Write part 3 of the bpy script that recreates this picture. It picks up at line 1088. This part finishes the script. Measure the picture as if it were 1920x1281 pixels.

==

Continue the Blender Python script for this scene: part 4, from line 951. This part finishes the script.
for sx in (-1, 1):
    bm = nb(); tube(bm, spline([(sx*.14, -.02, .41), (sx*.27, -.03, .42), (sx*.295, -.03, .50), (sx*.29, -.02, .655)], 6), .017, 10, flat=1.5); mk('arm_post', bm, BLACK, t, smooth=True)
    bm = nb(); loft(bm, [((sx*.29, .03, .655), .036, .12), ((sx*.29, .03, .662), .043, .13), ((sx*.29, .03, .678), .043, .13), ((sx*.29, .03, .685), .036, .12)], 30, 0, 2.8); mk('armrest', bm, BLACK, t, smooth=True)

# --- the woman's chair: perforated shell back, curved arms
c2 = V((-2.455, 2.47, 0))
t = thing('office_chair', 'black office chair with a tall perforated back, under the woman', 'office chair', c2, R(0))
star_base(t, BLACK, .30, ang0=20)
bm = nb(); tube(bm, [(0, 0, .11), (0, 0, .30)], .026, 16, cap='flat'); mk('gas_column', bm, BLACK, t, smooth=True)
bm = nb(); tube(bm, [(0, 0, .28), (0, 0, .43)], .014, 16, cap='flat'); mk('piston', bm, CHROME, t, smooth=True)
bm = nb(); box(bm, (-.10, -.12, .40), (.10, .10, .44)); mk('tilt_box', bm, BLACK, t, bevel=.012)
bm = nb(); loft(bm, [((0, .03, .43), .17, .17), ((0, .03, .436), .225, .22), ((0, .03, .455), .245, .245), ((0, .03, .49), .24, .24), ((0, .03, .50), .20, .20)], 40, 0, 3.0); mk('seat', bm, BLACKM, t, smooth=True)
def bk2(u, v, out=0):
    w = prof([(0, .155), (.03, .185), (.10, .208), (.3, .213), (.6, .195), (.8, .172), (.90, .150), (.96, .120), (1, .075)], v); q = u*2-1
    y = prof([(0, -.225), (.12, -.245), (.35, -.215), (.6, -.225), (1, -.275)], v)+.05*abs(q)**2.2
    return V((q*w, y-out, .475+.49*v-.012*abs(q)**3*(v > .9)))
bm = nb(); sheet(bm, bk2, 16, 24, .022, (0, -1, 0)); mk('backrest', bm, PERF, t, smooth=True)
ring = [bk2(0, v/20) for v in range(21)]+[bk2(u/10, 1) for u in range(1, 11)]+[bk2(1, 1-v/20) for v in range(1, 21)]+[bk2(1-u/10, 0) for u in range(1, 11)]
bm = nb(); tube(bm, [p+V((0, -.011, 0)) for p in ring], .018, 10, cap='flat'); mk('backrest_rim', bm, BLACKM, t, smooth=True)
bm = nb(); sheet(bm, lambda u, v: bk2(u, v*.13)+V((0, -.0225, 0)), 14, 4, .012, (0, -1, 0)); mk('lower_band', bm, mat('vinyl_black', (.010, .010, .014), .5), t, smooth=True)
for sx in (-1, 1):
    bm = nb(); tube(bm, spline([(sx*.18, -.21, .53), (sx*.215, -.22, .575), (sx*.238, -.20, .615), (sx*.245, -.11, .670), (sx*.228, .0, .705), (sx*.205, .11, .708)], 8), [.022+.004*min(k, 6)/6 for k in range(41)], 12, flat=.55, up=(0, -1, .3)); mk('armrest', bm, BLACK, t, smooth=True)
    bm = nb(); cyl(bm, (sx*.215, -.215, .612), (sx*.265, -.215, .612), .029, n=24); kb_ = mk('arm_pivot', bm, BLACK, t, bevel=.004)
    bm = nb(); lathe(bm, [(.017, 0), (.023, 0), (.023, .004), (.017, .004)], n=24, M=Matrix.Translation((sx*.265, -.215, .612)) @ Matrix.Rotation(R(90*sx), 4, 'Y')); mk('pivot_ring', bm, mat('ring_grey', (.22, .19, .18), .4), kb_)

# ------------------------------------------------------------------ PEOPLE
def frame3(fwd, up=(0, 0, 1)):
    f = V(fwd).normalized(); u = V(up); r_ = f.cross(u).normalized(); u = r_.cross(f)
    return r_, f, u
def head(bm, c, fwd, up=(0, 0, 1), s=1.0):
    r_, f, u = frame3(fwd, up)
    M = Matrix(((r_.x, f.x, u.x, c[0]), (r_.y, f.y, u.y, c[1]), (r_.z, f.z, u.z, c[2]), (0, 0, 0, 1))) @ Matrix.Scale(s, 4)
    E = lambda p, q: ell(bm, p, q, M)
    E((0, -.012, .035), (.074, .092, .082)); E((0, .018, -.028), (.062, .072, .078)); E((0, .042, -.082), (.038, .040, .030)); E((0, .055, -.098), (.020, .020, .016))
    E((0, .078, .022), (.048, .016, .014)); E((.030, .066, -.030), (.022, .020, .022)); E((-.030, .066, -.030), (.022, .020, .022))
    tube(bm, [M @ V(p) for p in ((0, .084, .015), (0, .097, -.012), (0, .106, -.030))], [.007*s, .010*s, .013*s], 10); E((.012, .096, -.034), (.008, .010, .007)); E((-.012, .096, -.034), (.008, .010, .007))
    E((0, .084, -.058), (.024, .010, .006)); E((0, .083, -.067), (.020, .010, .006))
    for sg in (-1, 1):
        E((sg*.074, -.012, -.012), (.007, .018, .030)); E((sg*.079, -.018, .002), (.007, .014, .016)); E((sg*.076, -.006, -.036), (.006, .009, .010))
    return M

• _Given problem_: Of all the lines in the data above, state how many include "script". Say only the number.

• _Result of the exercise_: 2